Sotto la lente

Scioccante, destabilizzante e plateale: lo stile negoziale di Donald Trump

Non eravamo abituati. Donald Trump, in poche settimane, ha paventato l’annessione della Groenlandia e di Panama, ha minacciato o annunciato dazi a destra e a manca (“on cars and other things,” ha detto di recente riferendosi alle merci europee), ha dichiarato che l’Unione europea è stata creata per fregare gli Stati Uniti e che Gaza dovrebbe trasformarsi in una riviera turistica. Ha umiliato Zelensky in diretta televisiva durante la conferenza stampa di venerdì 28 febbraio.

 

Non eravamo abituati perché le negoziazioni diplomatiche seguono regole diverse. Quali? E qual è lo stile negoziale di Trump? Perché può adottarlo?

 

Le negoziazioni, in genere, possono avere due obiettivi: creare un rapporto di lungo periodo con beneficio di tutte le parti (negoziazioni collaborative) o accaparrarsi un vantaggio immediato, a discapito dell’interlocutore (negoziazioni distributive). Mentre, nel business, si osservano normalmente entrambe le modalità, la diplomazia – almeno quella tra paesi amici in tempo di pace – prevede solitamente solo negoziazioni collaborative.
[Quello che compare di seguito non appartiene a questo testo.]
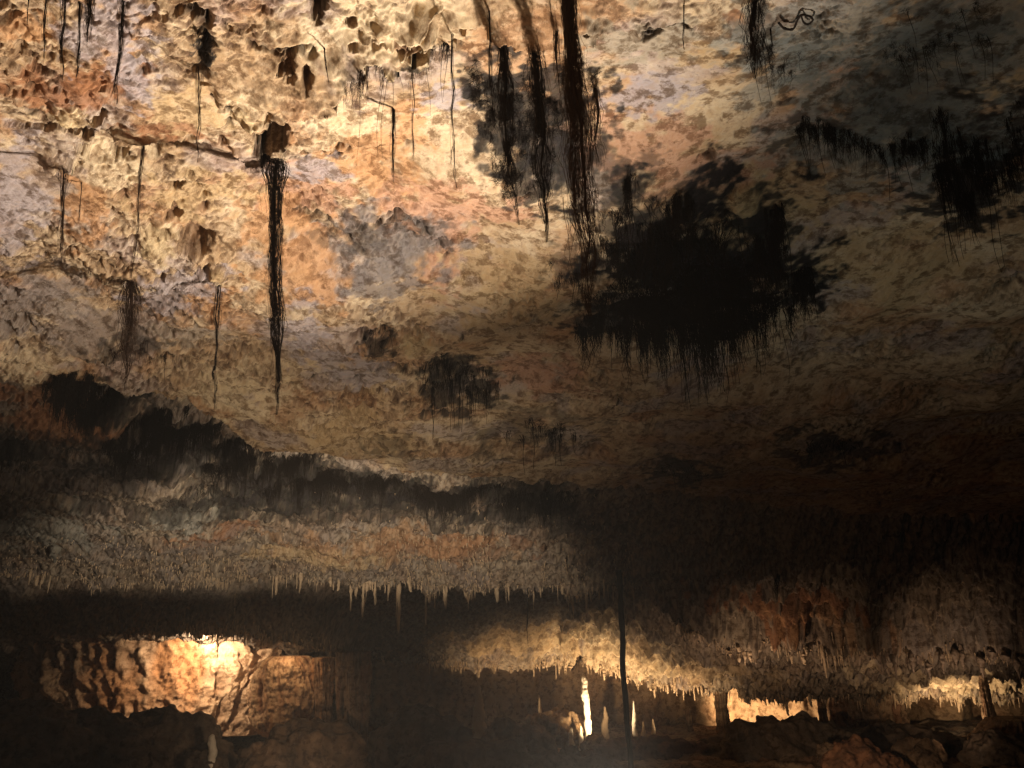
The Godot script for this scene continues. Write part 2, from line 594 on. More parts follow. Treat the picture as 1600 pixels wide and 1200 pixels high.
func build_ceiling() -> void:
	var total := nr * NC
	lift.resize(total)
	base_y.resize(total)
	col_r.resize(total)
	col_g.resize(total)
	col_b.resize(total)
	var cream := Color(0.54, 0.425, 0.285)
	var tan_ := Color(0.4, 0.28, 0.165)
	var rust := Color(0.36, 0.18, 0.085)
	var lilac := Color(0.33, 0.285, 0.285)
	var dull := Color(0.2, 0.17, 0.145)
	for i in nr:
		var d := row_d[i]
		var w := half_width(d)
		for j in NC:
			var x := (2.0 * j / (NC - 1) - 1.0) * w
			var k := i * NC + j
			var by := ceiling_base(x, d)
			base_y[k] = by
			var second := 0.0      # 1 behind the first ledge
			if d > 12.0:
				second = smoothstep(0.0, 0.4, d - lookup(edge_x, edge_d, x))
			var big := n_big.get_noise_2d(x, d)
			var mid := n_mid.get_noise_2d(x, d)
			var fine := n_fine.get_noise_2d(x, d)
			var rid := n_ridge.get_noise_2d(x * 0.8, d)
			var rough := clampf(0.46 + 0.9 * n_tone.get_noise_2d(x * 0.7 + 90.0, d * 0.7) + 0.5 * smoothstep(0.5, -3.0, x) * (1.0 - second), 0.15, 1.3)
			var up := lerpf(0.28, 0.1, smoothstep(20.0, 25.0, d)) * big + 0.05 * mid * (0.5 + rough) - 0.03 * rid * rough + 0.02 * fine * rough
			var near := lerpf(0.45, 1.0, smoothstep(7.0, 12.0, d))
			up = lerpf(0.28 * big, up, near)
			var grit := n_grit.get_noise_2d(x + 0.05 * fine, d * 1.15)
			up += (0.016 * absf(grit) + 0.02 * smoothstep(0.12, 0.45, grit)) * near * clampf(rough * 1.4 - 0.2, 0.1, 1.4)
			# plates that have flaked off one after the other
			var fl := 3.2 * n_tone.get_noise_2d(x * 0.9 + 300.0 + 0.15 * mid, d * 1.25 + 0.1 * fine) + 0.25 * fine
			var ff := fl - floorf(fl)
			up += 0.024 * near * clampf(rough * 1.2 - 0.2, 0.1, 1.1) * (1.0 - second) * (floorf(fl) + smoothstep(0.8, 1.0, ff) - 0.35 * ff)
			# scalloped pits, gathered where the rock is rough
			var cell := n_cell.get_noise_2d(x + 0.2 * mid, d * 0.85 + 0.2 * fine)
			var pit := smoothstep(-0.7, -0.92, cell) * smoothstep(0.75, 1.1, rough)
			up += 0.12 * lerpf(0.5, 1.0, smoothstep(7.0, 12.0, d)) * pit
			if second > 0.0:
				# popcorn and small drapery on the lower shelves
				up -= second * 0.07 * absf(n_fine.get_noise_2d(x * 0.6 + 7.0, d * 1.0))
				up += second * 0.12 * (n_cell.get_noise_2d(x * 1.0 + 0.3 * fine, d * 1.2) + 0.6)
				up -= second * 0.1 * absf(n_mid.get_noise_2d(x * 0.9 + 7.0, d * 2.2))
				up -= second * 0.09 * absf(n_grit.get_noise_2d(x * 0.55, d * 0.8))
				if d > 22.0 and x > 1.5:
					up += smoothstep(22.0, 24.5, d) * (0.3 * n_mid.get_noise_2d(x * 1.3, d * 2.2) - 0.2 * absf(n_mid.get_noise_2d(x * 2.6, d * 5.0 + 9.0)))
			# sharp little creases, slanting with the bedding
			var cr := n_ridge.get_noise_2d(x * 2.1 + 0.9 * d + 3.0 * mid * 0.1, d * 2.6 - 0.5 * x)
			var gate := smoothstep(0.1, 0.42, n_tone.get_noise_2d(x * 1.3 + 200.0, d * 1.3)) * clampf(rough * 1.5 - 0.6, 0.0, 1.0) * (1.0 - second)
			var crease := smoothstep(0.6, 0.95, cr) * gate
			up += 0.045 * crease - 0.03 * near * (1.0 - second) * clampf(rough - 0.4, 0.0, 1.0) * n_ridge.get_noise_2d(x * 2.3 + d, d * 2.9)
			lift[k] = up
			var t1 := clampf(0.5 + 1.3 * n_tone.get_noise_2d(x, d), 0.0, 1.0)
			var t2 := smoothstep(0.12, 0.42, n_tone.get_noise_2d(x * 0.8 + 40.0, d * 0.8 + 11.0))
			var t3 := smoothstep(0.1, 0.4, n_tone.get_noise_2d(x * 0.8 - 70.0, d * 0.8))
			var speck := smoothstep(0.12, 0.5, -fine) * clampf(rough - 0.25, 0.0, 1.0)
			var c := tan_.lerp(cream, t1)
			c = c.lerp(rust, t2 * 0.55)
			c = c.lerp(lilac, t3 * 0.6)
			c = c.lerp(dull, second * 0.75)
			c = c.lerp(Color(0.2, 0.12, 0.075), smoothstep(0.78, 0.95, ff) * (1.0 - second) * 0.35).lerp(Color(0.16, 0.09, 0.055), pit * 0.5)
			c = c.lerp(Color(0.12, 0.065, 0.04), speck * 0.45)
			c = c.lerp(Color(0.1, 0.055, 0.035), smoothstep(0.16, 0.42, grit) * clampf(rough * 1.5 - 0.55, 0.0, 1.0) * 0.75)
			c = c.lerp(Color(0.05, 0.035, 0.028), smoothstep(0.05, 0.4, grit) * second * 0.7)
			c = c.lerp(Color(0.6, 0.5, 0.36), smoothstep(0.2, 0.5, -grit) * 0.25 * (1.0 - second)).lerp(Color(0.09, 0.05, 0.035), crease * 0.7)
			col_r[k] = c.r
			col_g[k] = c.g
			col_b[k] = c.b
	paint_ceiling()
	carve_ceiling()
	# into a mesh
	mv.resize(total)
	mn.resize(total)
	mc.resize(total)
	for i in nr:
		var d := row_d[i]
		var w := half_width(d)
		var ia := maxi(i - 1, 0)
		var ib := mini(i + 1, nr - 1)
		var dd := row_d[ib] - row_d[ia]
		var dx := 2.0 * w / (NC - 1)
		for j in NC:
			var k := i * NC + j
			mv[k] = Vector3((2.0 * j / (NC - 1) - 1.0) * w, base_y[k] + lift[k], -d)
			var ja := maxi(j - 1, 0)
			var jb := mini(j + 1, NC - 1)
			var sx := (base_y[i * NC + jb] + lift[i * NC + jb] - base_y[i * NC + ja] - lift[i * NC + ja]) / (dx * (jb - ja))
			var sd := (base_y[ib * NC + j] + lift[ib * NC + j] - base_y[ia * NC + j] - lift[ia * NC + j]) / dd
			mn[k] = Vector3(sx, -1.0, -sd).normalized()
			mc[k] = Color(maxf(col_r[k], 0.005), maxf(col_g[k], 0.005), maxf(col_b[k], 0.005))
	mi.resize((nr - 1) * (NC - 1) * 6)
	var o := 0
	for i in nr - 1:
		for j in NC - 1:
			var k := i * NC + j
			mi[o] = k
			mi[o + 1] = k + NC
			mi[o + 2] = k + 1
			mi[o + 3] = k + 1
			mi[o + 4] = k + NC
			mi[o + 5] = k + NC + 1
			o += 6
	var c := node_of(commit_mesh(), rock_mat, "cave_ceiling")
	tag(c, "pale cave ceiling with rust, cream and grey mineral stains", "ceiling", "", "structure")


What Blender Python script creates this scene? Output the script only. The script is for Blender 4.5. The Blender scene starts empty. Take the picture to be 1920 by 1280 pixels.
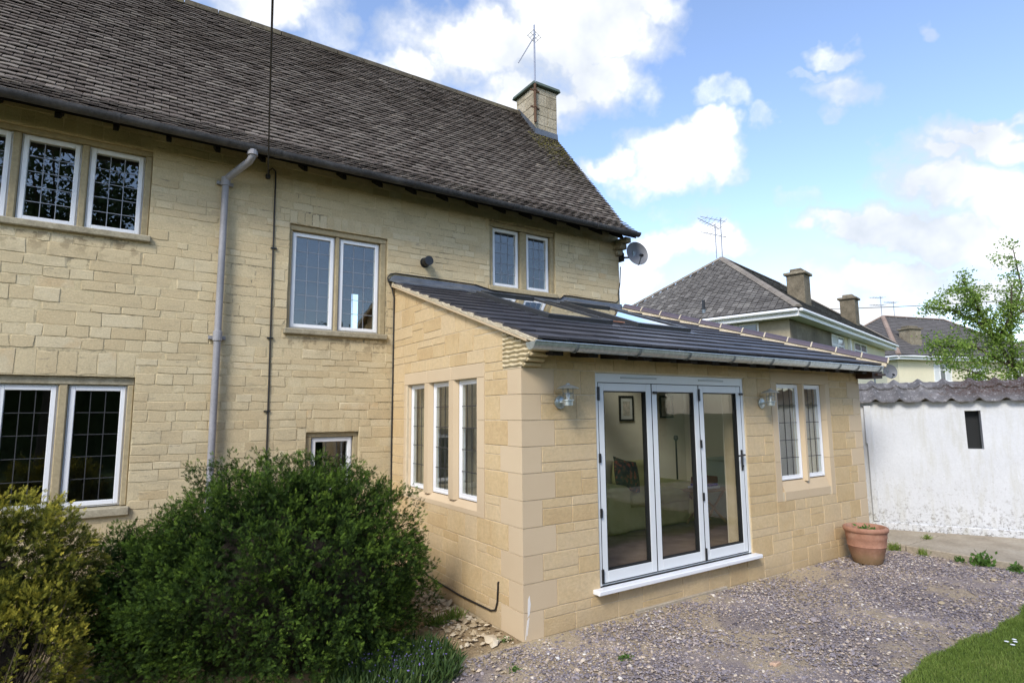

Esiste una ricorsività relazionale, per cui ogni decisione dovrebbe essere parte di un programma più ampio e di più lungo periodo.

 

Trump rompe decisamente questo schema, adottando uno stile negoziale distributivo in un ambito che eravamo abituati a considerare collaborativo. Adotta come obiettivo della negoziazione il beneficio economico anziché il benessere dei cittadini. Privilegia il breve termine anziché il lungo termine e non sembra risentirne in termini di consenso. Se, indipendentemente dai dati, la percezione dei cittadini è quella di un periodo di instabilità e incertezza, l’orizzonte del lungo periodo diventa sfocato e l’elettorato pare accontentarsi di piccoli guadagni immediati.

 

Inoltre, la cultura americana, più informale e short-termista di quella europea, non giudica lo stile di Trump tanto alieno quanto pensano gli europei.

 

È uno stile un po’ sopra le righe anche nell’ambito delle negoziazioni distributive. Parte quasi sempre con richieste estreme, come si usava nelle negoziazioni immobiliari di qualche decennio fa: chiedo 1.000 per arrivare a 500. Nelle negoziazioni, non importa che la richiesta estrema sia chiaramente irrealistica, il suo duplice scopo è di creare un ancoraggio (una volta espressa la richiesta, la negoziazione non può che partire da lì) e uno shock, costringendo l’interlocutore a contrattazioni estenuanti, nel corso delle quali a ogni concessione si cerca di far corrispondere un costo.

 

Se, nelle negoziazioni di business, l’obiettivo è chiaro e viene normalmente espresso in termini monetari, lo stile di Trump riesce a destabilizzare l’interlocutore anche da questo punto di vista: parte da una richiesta ma il vero obiettivo può essere una concessione di tipo diverso. Se minaccia dazi del 25%, l’altra parte non può essere certa che l’obiettivo sia quello di arrivare al 10 o al 15% - potrebbe chiedere di comprare più gas, automobili o servizi americani.

 

Tutto ciò avviene sempre sotto i riflettori mediatici. Quando Trump fa una richiesta estrema o rimprovera Zelensky, lo fa in modo plateale, per mostrare la sua forza e mettere pressione all’interlocutore, come in un giudizio in una piazza medievale.

 

La letteratura negoziale insegna che uno stile di questo genere può essere contrastato solo da uno stile analogo. Contrapporsi a un negoziatore distributivo con un atteggiamento cooperativo significa (come è stato detto di recente dell’Europa in relazione a Trump) continuare a prendere schiaffoni e legittimare il suo comportamento.

 

All’Europa, insomma, servirebbe un personaggio che vestisse temporaneamente i panni del duro negoziatore distributivo. Uso la parola “personaggio” perché dovrebbe trattarsi di una recita e “temporaneamente” perché dovrebbe essere pronto a rivestire i suoi panni naturali di negoziatore collaborativo una volta chiarito che, con i modi brutali e minacciosi, “non si passa.” Contrapporgli, invece, un altro negoziatore aggressivamente distributivo per natura rischierebbe di scatenare un conflitto senza via di uscita tra ego sproporzionati.

 

L’alternativa teoricamente possibile sarebbe quella di fare fronte comune per riportare le negoziazioni su un terreno più civile. È, però, un’alternativa difficilmente praticabile. Il “divide et impera” è una delle tattiche che un negoziatore distributivo usa più di frequente. Difficilmente troveremo Trump a un vertice negoziale, circondato da 27 leader europei. Preferisce convocarli uno per volta e avviare negoziati bilaterali.